L’oeil de Moscou toujours là
La question russe via bien au-delà de Michael Flynn. Selon le New York Times et CNN, le renseignement américain a intercepté « des conversations fréquentes » entre des proches de Donald Trump et des officiels du renseignement russe pendant la campagne. Pour l’instant, on ignore leur nature. Et même si les élus républicains traînent des pieds, plusieurs enquêtes parlementaires sont en cours, notamment à l’initiative de John McCain, plus combatif que jamais.
Des conflits d’intérêts en pagaille
Le président s’est mis en retrait en passant la main à ses fils mais il a refusé de se séparer de son empire et de le placer dans un « blind trust » (fonds fiduciaire sans droit de regard), comme le suggéraient les experts en éthique. Du coup, les conflits d’intérêts s’accumulent, entre son hôtel de Washington qui bénéficie d’un bail fédéral, des dignitaires reçus sur ses propriétés ou, récemment, la décision de la Chine lui accorder le droit de faire de son nom une marque déposée.
Un ministre écarté avant sa confirmation
Andrew Puzder était le candidat de Trump pour le ministère du Travail. Coulé par des polémiques professionnelles et personnelles (il a employé au noir une femme de ménage en situation irrégulière et était accusé de violences conjugales par son ex-femme), il a dû jeter l’éponge après avoir perdu le soutien de plusieurs sénateurs républicains.
Un gouvernement loin d’être au complet
Certes, les démocrates ont fait de l’obstruction parlementaire. Mais certains candidats de Trump ont eu des auditions catastrophiques en commission, comme Betsy Devos, moquée dans tous les talk-shows pour s’être déclarée en faveur des armes à feu dans les écoles à cause du danger représenté par les ours. Il a fallu que le vice-président Mike Pence la sauve en votant pour faire pencher la balance. Vendredi soir, il manquait encore six ministres à Donald Trump (Intérieur, Logement, Energie, Travail, Commerce et Agriculture).
Sean Spicer, Kellyanne Conway et les « faits alternatifs »
Le porte-parole de la Maison Blanche a été envoyé au casse-pipe par le président.
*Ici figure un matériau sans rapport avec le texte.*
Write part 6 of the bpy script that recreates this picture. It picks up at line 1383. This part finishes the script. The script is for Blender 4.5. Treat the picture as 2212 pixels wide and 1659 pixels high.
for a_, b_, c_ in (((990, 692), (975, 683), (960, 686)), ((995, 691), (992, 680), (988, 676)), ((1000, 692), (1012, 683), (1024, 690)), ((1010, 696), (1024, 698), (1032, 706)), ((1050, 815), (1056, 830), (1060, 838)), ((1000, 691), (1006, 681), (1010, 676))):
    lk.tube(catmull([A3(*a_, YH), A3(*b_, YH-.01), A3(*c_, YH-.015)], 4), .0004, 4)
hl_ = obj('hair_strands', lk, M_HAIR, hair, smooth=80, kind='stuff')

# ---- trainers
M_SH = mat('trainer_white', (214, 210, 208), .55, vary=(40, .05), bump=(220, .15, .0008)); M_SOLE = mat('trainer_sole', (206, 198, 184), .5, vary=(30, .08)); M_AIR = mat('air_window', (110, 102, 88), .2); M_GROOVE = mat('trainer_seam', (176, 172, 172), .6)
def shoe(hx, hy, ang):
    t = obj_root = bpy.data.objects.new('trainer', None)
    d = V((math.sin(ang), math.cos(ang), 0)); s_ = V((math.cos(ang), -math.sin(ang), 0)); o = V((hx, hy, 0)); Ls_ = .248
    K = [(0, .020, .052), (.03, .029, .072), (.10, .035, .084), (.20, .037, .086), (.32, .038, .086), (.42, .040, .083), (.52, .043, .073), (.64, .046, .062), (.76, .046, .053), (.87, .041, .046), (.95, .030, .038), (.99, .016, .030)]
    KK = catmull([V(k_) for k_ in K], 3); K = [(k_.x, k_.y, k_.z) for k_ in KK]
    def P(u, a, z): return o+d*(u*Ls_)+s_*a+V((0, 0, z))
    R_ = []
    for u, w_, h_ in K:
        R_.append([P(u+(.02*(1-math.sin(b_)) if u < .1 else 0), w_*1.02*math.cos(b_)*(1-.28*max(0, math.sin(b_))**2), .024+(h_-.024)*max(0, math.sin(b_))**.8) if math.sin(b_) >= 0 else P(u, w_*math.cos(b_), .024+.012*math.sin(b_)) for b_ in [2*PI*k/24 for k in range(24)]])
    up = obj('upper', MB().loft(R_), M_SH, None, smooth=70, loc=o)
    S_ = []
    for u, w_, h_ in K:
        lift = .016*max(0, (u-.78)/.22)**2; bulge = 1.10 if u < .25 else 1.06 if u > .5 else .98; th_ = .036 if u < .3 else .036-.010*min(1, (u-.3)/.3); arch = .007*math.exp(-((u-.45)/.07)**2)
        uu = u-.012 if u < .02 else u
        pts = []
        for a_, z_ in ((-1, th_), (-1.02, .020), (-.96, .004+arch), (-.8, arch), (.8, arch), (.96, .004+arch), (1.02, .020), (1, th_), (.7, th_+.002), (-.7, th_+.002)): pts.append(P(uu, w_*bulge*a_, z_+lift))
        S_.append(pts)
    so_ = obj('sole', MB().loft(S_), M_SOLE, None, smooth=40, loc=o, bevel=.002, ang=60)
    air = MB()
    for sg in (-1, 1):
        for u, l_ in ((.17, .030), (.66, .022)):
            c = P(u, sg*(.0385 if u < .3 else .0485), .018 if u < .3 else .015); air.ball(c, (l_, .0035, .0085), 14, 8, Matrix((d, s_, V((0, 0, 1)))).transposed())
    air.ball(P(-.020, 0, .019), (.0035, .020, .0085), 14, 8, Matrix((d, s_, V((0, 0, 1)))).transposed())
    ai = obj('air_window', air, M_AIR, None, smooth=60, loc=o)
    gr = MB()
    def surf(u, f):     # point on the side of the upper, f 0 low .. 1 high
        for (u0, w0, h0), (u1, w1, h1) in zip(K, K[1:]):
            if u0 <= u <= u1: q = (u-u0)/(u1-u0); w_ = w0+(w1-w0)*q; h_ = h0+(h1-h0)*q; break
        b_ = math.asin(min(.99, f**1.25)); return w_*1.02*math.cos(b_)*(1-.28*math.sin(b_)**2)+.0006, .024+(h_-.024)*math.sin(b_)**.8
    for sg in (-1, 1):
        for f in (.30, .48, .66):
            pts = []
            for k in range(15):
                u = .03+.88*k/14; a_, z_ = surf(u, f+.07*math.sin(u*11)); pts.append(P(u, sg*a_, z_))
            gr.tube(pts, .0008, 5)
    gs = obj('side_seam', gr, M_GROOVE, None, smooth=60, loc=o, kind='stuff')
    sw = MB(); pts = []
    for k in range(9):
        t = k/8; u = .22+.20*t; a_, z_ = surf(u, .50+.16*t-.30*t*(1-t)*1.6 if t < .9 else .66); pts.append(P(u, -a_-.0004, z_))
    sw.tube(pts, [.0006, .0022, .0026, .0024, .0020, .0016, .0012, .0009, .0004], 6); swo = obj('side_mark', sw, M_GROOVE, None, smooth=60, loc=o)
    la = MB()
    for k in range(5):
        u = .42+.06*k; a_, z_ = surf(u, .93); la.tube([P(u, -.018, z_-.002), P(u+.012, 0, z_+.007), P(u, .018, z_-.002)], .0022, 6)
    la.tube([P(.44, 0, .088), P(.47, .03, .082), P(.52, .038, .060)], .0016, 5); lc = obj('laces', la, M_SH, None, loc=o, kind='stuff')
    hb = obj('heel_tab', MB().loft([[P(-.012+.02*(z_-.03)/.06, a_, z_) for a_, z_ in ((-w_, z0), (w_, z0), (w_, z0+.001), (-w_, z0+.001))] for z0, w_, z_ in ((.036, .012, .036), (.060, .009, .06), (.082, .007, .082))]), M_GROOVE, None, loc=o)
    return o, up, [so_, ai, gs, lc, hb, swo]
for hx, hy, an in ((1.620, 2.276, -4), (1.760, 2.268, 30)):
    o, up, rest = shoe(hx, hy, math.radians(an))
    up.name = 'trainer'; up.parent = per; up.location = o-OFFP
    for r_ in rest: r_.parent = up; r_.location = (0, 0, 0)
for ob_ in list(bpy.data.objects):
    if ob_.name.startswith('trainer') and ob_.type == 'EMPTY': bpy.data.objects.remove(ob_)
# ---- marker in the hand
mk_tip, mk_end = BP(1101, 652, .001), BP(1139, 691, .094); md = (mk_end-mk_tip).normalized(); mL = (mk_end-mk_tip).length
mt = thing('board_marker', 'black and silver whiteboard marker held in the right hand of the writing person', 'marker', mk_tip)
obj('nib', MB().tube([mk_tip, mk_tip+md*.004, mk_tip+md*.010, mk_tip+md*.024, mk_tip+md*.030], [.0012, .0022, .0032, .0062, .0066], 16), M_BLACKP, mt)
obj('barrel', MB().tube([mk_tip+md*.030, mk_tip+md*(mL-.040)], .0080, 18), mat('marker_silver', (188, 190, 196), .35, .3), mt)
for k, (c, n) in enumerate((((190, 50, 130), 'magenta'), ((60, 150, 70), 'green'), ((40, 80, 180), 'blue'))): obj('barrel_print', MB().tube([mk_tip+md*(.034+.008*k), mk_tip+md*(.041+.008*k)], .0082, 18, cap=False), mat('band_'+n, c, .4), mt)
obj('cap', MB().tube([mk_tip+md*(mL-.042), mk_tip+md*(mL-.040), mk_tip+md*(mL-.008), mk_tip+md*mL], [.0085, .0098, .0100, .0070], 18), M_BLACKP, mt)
Pour sa première conférence de presse, Sean Spicer a été obligé de soutenir que la foule présente à l’investiture avait battu des records, alors même que les photos clairsemées montraient le contraire. Dans la foulée, la conseillère de Donald Trump, Kellyanne Conway, a lancé le concept des « faits alternatifs ». Deux semaines plus tard, elle inventait, dans trois interviews successives, le massacre imaginaire de « Bowling Green ». Résultat : de nombreuses chaînes d’informations la boycottent et refusent de l’inviter. Donald Trump a repris le flambeau du combat contre les « fake news ». Mais lors de sa conférence de presse, jeudi, il s’est fait prendre en flagrant délit de désinformation par un journaliste de NBC.
Des fuites à foison
La Maison Blanche fuit comme un panier percé. Le projet de décret anti-immigration ? Publié dans la presse. Les coups de téléphone au président mexicain et au Premier ministre australien ? Idem. Tout comme les dessous du raid militaire catastrophique au Yémen. Donald Trump s’est énervé contre « des fuites criminelles de documents classifiés » et a demandé au département de la Justice d’enquêter.
Un mandat écourté ?
Selon l’historien Ronald Feinman, il s’agit « du pire premier mois » pour un président depuis l’après-guerre. Il va même plus loin et estime que Donald Trump a de grandes chances de ne pas finir son mandat. Son pronostic, basé sur d’autres présidences : une démission ou une destitution qui interviendrait entre le 31e jour et le 199e jour de son mandat, ou avant 16 mois et 5 jours au maximum. Tic, tac.